**INSTRUCTION:** From the line with "Generate a Blender" to the line with "FPX, PITCH, SHIFT", both lines included, set down exactly those lines, please, and no others.

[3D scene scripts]
[Begin]
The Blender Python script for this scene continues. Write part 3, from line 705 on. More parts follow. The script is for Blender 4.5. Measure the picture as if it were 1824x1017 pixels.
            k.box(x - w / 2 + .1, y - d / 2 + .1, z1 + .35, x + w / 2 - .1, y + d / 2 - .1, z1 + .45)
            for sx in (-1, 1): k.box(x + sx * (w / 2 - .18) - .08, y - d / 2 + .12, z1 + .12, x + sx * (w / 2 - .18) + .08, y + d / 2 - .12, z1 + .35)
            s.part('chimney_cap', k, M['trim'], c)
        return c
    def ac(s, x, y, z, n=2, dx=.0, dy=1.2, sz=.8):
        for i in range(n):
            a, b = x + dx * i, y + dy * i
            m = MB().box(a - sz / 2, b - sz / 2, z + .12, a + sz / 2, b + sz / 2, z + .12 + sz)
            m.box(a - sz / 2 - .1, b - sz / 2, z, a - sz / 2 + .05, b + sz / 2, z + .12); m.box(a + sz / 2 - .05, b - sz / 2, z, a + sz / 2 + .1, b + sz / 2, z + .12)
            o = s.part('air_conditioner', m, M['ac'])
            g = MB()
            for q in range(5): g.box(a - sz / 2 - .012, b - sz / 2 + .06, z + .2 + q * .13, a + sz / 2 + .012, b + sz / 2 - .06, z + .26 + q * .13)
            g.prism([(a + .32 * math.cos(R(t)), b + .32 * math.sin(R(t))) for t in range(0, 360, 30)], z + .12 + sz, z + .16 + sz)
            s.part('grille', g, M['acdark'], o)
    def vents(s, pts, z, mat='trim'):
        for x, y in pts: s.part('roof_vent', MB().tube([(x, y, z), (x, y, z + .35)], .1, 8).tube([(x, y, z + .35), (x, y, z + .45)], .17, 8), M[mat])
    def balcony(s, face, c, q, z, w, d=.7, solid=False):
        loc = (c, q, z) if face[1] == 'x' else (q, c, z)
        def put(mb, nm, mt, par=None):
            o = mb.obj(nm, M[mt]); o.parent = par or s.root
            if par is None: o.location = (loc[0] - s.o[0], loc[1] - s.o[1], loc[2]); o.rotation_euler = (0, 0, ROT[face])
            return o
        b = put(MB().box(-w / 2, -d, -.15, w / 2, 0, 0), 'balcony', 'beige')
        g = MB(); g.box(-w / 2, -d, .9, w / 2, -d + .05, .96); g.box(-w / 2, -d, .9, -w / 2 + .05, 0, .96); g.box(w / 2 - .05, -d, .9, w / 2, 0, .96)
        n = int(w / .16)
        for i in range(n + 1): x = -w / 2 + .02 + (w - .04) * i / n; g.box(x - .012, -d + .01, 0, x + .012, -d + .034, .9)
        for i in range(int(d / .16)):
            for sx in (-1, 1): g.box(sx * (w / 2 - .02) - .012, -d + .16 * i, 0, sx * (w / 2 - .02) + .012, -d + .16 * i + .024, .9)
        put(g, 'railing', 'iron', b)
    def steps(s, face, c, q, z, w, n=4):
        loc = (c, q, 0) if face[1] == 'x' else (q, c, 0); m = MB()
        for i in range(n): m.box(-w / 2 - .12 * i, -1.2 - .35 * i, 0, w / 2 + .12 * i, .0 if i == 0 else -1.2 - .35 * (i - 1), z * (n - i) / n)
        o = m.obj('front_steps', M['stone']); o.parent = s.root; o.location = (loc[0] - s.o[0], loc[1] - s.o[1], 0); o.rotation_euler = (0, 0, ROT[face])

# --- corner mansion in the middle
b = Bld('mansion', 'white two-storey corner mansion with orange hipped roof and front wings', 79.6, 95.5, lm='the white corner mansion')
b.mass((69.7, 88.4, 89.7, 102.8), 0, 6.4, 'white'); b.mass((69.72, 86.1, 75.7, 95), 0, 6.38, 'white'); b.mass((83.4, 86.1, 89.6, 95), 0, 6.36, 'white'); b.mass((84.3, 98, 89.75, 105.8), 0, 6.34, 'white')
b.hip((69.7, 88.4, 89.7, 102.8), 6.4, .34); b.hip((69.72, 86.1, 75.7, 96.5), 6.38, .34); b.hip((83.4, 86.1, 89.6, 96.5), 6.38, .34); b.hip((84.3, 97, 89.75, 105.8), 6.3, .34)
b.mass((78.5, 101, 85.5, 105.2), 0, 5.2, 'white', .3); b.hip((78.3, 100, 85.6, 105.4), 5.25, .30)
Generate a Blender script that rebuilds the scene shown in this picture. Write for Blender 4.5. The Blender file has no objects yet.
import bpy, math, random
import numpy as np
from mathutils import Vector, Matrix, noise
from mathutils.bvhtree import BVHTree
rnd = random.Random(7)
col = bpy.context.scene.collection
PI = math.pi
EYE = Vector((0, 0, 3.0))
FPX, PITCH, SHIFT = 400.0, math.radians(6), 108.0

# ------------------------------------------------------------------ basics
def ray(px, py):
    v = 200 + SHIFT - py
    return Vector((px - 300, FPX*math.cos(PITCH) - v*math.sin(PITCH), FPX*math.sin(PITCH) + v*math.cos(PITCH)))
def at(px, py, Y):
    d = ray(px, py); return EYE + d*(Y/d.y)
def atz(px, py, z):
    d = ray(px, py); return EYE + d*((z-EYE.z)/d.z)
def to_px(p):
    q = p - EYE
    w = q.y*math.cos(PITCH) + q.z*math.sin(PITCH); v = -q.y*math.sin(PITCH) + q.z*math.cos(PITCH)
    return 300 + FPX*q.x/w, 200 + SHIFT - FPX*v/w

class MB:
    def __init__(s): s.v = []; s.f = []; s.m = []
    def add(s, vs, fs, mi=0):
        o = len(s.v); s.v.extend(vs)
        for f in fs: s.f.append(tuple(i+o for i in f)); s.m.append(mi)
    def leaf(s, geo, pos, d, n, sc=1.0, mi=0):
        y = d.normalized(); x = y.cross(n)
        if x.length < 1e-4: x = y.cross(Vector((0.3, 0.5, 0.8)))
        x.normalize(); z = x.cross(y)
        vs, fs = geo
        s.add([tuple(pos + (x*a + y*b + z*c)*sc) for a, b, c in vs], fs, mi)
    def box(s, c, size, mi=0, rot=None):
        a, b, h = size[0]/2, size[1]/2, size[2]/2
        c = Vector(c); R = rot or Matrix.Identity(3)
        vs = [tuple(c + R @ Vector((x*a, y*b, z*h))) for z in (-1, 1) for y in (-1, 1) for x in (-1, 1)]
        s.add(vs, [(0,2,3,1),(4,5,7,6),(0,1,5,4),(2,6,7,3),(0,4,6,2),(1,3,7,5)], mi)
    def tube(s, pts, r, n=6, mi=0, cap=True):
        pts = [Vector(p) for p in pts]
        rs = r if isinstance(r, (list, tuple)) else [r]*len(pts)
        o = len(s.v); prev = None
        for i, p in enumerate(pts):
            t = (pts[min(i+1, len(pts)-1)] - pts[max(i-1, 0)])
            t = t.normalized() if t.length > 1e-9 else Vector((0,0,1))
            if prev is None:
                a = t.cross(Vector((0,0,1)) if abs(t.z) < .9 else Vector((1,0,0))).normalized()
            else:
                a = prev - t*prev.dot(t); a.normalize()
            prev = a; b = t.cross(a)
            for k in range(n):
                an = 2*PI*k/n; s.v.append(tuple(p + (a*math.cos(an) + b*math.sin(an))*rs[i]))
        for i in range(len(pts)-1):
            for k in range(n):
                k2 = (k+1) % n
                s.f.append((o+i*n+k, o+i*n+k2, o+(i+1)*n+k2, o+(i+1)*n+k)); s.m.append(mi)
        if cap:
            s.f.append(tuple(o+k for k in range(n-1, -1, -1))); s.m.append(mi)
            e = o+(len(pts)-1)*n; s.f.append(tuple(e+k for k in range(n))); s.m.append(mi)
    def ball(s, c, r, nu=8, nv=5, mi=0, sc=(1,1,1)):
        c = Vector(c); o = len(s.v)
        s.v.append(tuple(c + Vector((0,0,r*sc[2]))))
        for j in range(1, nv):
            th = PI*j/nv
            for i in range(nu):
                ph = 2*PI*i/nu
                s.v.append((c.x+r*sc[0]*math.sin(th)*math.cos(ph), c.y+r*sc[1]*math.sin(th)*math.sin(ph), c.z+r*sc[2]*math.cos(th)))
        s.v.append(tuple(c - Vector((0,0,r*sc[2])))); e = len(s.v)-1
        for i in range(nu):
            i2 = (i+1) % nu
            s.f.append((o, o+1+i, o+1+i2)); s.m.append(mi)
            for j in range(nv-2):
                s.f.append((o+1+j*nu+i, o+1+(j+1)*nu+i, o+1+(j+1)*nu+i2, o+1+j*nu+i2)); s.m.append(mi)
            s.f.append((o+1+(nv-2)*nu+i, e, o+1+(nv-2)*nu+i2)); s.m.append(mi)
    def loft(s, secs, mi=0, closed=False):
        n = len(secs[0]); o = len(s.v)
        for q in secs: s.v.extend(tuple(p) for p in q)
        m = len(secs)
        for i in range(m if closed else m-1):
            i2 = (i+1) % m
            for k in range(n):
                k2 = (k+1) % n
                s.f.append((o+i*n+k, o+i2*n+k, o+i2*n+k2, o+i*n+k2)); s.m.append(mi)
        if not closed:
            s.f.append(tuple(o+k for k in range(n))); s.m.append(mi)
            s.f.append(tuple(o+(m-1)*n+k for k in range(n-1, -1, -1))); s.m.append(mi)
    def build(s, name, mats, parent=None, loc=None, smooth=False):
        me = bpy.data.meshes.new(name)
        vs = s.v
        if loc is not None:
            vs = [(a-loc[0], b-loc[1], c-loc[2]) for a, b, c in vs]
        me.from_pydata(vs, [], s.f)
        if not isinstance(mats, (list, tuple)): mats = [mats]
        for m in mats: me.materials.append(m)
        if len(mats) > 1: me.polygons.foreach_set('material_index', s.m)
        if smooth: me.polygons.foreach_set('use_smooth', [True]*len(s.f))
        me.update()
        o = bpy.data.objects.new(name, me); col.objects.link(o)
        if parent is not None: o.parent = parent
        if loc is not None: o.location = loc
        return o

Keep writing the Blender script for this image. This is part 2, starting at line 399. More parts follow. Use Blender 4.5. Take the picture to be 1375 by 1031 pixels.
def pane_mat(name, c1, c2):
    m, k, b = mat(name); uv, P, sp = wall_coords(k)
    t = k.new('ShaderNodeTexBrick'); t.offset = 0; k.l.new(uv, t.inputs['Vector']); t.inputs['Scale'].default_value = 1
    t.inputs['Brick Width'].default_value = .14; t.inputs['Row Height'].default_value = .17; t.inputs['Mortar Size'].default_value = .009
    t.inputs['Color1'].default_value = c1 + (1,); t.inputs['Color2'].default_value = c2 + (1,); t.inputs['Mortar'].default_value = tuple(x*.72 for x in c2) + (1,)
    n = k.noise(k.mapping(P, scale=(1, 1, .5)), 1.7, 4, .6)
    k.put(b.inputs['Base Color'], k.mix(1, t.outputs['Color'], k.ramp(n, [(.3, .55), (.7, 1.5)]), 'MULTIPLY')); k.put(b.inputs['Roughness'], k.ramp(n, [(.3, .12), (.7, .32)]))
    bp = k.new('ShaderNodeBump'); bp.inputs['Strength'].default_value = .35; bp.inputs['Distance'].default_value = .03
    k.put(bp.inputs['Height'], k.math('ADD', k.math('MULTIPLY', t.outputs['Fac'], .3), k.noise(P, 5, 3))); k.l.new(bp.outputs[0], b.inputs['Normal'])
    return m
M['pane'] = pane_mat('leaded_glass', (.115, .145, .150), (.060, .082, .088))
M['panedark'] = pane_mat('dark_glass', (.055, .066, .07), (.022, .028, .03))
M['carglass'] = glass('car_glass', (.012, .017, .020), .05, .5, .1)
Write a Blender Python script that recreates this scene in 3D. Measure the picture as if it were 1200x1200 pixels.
[End]
**EXERCISE RESPONSE:**
Generate a Blender script that rebuilds the scene shown in this picture. Write for Blender 4.5. The Blender file has no objects yet.
import bpy, math, random
import numpy as np
from mathutils import Vector, Matrix, noise
from mathutils.bvhtree import BVHTree
rnd = random.Random(7)
col = bpy.context.scene.collection
PI = math.pi
EYE = Vector((0, 0, 3.0))
FPX, PITCH, SHIFT = 400.0, math.radians(6), 108.0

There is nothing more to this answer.